A voz do povo, no entanto, continuou a ser ouvida depois do anúncio das medidas. No 1.º de maio, como seria de esperar, 165 mil manifestantes foram às ruas e viram-se cenas de violência em todo o país. Cerca de 40 mil pessoas participaram em Paris, onde os coletes amarelos e os black blocs marginalizaram os sindicatos, uma importante constatação política. Nos sábados 4 e 11 de maio, as manifestações dos coletes amarelos foram mais tranquilas e menos numerosas, mas mostraram a Macron que o movimento continua.
O primeiro-ministro Édouard Philippe pretende lançar as reformas anunciadas em clima de crise social, que persiste há seis meses. Resta saber se elas serão suficientes e se servirão para acalmar os ânimos dos mais pobres e descontentes.

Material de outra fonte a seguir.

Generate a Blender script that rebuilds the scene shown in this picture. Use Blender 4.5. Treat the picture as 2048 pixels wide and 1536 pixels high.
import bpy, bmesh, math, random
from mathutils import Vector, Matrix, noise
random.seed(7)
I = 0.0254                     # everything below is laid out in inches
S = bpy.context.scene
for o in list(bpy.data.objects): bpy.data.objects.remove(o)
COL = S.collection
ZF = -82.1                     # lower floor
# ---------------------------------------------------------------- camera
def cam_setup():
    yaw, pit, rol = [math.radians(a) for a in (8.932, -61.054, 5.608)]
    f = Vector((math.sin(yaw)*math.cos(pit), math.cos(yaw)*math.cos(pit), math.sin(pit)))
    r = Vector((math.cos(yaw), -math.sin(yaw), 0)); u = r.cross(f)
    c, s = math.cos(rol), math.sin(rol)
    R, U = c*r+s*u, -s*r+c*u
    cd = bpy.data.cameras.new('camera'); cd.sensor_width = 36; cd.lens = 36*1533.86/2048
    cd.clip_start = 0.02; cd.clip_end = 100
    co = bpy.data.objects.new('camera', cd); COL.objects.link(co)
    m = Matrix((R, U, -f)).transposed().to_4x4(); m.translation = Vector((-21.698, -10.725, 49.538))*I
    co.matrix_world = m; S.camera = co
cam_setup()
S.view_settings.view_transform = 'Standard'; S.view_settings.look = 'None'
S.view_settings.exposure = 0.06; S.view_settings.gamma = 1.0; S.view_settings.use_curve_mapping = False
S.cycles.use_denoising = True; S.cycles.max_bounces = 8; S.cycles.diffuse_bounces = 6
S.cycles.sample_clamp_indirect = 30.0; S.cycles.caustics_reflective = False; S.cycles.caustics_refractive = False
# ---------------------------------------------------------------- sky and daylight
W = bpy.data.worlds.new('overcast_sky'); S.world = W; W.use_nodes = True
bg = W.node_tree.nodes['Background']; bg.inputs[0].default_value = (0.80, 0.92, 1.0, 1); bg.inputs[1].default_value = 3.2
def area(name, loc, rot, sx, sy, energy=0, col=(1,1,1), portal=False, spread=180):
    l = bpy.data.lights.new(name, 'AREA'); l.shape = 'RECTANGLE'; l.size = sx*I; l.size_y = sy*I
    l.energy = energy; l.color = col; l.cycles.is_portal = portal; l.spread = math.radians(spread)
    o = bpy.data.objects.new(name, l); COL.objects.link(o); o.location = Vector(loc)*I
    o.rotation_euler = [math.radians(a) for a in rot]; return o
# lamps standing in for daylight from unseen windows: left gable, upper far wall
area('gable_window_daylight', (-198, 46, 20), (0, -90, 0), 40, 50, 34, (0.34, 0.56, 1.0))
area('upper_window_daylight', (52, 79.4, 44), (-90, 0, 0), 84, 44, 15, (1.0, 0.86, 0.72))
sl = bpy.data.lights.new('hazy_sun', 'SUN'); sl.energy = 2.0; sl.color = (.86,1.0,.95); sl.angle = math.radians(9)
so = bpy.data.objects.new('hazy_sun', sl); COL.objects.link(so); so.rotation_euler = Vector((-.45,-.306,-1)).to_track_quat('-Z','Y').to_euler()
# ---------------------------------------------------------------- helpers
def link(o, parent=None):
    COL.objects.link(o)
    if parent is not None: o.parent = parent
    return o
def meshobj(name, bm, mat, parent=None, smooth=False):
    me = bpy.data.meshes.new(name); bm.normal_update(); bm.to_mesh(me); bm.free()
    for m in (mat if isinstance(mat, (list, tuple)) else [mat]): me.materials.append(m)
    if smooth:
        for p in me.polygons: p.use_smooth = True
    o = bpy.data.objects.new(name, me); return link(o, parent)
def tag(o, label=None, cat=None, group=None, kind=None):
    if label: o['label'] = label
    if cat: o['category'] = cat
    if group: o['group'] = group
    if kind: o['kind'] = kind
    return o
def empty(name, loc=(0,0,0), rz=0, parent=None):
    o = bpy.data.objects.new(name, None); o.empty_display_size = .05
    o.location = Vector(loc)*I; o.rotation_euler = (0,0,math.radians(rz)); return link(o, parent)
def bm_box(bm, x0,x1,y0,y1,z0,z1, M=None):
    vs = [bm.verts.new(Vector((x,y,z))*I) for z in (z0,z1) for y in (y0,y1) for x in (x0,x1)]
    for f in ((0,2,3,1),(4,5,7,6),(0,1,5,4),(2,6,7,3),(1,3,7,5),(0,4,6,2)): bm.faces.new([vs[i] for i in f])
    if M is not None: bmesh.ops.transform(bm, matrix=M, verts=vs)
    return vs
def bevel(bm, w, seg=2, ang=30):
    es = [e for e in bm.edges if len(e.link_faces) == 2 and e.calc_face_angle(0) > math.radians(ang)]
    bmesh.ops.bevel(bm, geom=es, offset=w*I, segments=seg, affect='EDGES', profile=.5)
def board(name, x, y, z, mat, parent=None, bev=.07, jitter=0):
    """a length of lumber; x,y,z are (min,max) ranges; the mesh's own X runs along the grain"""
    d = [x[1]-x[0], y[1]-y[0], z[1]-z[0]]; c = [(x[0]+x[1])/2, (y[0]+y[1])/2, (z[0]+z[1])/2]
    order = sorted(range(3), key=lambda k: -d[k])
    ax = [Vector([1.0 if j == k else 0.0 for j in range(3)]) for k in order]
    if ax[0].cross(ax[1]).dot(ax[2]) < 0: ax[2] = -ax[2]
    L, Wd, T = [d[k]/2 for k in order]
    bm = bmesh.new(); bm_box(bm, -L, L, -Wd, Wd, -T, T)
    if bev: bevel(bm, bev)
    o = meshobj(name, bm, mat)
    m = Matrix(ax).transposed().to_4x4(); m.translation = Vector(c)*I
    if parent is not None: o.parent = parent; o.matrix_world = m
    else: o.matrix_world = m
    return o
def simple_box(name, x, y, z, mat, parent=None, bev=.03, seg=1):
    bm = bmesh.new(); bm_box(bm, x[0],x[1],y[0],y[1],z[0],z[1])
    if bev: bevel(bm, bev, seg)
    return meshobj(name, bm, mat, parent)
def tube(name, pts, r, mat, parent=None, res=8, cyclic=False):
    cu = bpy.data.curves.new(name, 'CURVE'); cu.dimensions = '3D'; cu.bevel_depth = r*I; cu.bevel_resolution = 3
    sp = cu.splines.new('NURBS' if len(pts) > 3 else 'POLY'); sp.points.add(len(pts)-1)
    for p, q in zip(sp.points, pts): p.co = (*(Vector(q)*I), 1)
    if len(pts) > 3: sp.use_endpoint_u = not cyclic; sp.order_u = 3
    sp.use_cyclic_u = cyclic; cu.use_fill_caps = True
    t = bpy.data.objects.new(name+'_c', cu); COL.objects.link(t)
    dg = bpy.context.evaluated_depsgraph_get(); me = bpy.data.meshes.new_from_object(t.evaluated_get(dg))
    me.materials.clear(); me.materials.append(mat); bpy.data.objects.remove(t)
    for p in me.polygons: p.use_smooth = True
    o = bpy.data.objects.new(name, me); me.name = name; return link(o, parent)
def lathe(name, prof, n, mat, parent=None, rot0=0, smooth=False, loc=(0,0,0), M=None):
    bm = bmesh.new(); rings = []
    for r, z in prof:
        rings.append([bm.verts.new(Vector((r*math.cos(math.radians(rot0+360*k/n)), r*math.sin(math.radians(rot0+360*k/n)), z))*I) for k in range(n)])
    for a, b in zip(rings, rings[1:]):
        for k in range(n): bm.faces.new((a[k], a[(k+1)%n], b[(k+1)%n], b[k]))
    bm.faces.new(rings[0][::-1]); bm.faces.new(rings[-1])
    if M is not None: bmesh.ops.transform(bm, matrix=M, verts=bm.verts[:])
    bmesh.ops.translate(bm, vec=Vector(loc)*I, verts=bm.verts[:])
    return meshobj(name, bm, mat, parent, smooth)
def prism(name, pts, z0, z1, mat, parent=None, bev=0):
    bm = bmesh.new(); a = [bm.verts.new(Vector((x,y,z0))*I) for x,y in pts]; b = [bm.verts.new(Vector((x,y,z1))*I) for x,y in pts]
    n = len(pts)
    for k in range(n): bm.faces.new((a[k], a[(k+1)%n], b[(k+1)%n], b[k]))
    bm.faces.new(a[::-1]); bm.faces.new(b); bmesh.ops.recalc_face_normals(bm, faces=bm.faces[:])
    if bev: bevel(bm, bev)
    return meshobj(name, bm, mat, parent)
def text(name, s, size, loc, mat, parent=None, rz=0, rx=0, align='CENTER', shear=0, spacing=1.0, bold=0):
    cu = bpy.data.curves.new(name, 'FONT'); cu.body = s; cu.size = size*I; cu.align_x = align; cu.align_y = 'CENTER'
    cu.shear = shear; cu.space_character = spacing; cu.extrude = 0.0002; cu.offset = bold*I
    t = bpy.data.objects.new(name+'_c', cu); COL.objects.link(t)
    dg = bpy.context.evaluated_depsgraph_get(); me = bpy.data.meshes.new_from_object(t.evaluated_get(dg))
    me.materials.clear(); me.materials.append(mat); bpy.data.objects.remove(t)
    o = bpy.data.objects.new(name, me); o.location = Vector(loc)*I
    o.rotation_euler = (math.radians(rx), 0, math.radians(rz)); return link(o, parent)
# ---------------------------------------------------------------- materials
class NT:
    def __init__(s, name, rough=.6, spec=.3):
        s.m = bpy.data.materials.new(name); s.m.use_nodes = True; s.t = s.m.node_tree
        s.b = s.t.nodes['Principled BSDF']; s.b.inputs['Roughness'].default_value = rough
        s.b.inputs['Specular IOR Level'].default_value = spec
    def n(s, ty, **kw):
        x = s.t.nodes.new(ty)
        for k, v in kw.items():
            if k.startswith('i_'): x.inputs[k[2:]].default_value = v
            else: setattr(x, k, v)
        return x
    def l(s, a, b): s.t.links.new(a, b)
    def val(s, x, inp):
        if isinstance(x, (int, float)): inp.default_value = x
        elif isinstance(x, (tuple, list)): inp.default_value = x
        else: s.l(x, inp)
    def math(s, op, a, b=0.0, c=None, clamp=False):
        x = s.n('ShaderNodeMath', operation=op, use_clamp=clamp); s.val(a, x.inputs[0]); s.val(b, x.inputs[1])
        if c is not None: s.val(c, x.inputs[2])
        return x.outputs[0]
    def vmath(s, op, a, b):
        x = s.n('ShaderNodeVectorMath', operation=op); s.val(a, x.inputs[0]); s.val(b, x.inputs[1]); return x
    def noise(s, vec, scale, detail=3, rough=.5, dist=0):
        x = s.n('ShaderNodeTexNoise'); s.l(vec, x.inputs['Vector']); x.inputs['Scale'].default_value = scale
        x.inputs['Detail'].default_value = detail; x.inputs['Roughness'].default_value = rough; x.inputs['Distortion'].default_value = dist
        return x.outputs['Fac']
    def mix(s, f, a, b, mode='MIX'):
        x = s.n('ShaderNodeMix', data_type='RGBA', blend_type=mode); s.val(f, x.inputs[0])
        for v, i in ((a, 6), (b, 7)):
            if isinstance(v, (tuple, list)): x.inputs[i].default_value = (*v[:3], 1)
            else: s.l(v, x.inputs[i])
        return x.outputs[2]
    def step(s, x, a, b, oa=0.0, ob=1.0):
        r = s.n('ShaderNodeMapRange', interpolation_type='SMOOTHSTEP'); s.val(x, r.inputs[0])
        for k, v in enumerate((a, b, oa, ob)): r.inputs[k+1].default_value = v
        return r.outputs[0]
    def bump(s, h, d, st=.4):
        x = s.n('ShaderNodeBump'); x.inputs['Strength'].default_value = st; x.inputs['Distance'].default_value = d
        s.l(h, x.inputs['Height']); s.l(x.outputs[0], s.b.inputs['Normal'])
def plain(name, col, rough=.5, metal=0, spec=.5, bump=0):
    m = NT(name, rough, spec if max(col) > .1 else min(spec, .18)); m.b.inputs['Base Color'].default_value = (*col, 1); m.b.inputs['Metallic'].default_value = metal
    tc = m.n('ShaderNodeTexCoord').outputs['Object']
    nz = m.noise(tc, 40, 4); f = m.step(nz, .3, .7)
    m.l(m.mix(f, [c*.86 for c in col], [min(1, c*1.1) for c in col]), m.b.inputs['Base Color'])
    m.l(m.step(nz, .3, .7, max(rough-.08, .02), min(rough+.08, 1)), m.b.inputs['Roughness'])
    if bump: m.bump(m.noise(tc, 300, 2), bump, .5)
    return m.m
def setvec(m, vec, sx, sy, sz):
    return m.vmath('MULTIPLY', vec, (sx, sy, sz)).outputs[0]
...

A crise interna francesa enfraqueceu as ações externas de Macron. Forte defensor do fortalecimento da Europa, Macron vê a unidade europeia diminuir com a saída do Reino Unido da União Europeia, pela emergência de movimentos nacionalistas e populistas de direita em muitos países europeus e pela saída de cena da chanceler alemã Angela Merkel, sua principal parceira. O encontro Merkel-Macron, no último dia 30, para discutir a situação nos Bálcãs (Sérvia-Kosovo), está mais para canto do cisne que para o reaparecimento de Macron como ator relevante na cena internacional. No meio da enorme turbulência, a Europa carece de um nome forte para liderá-la.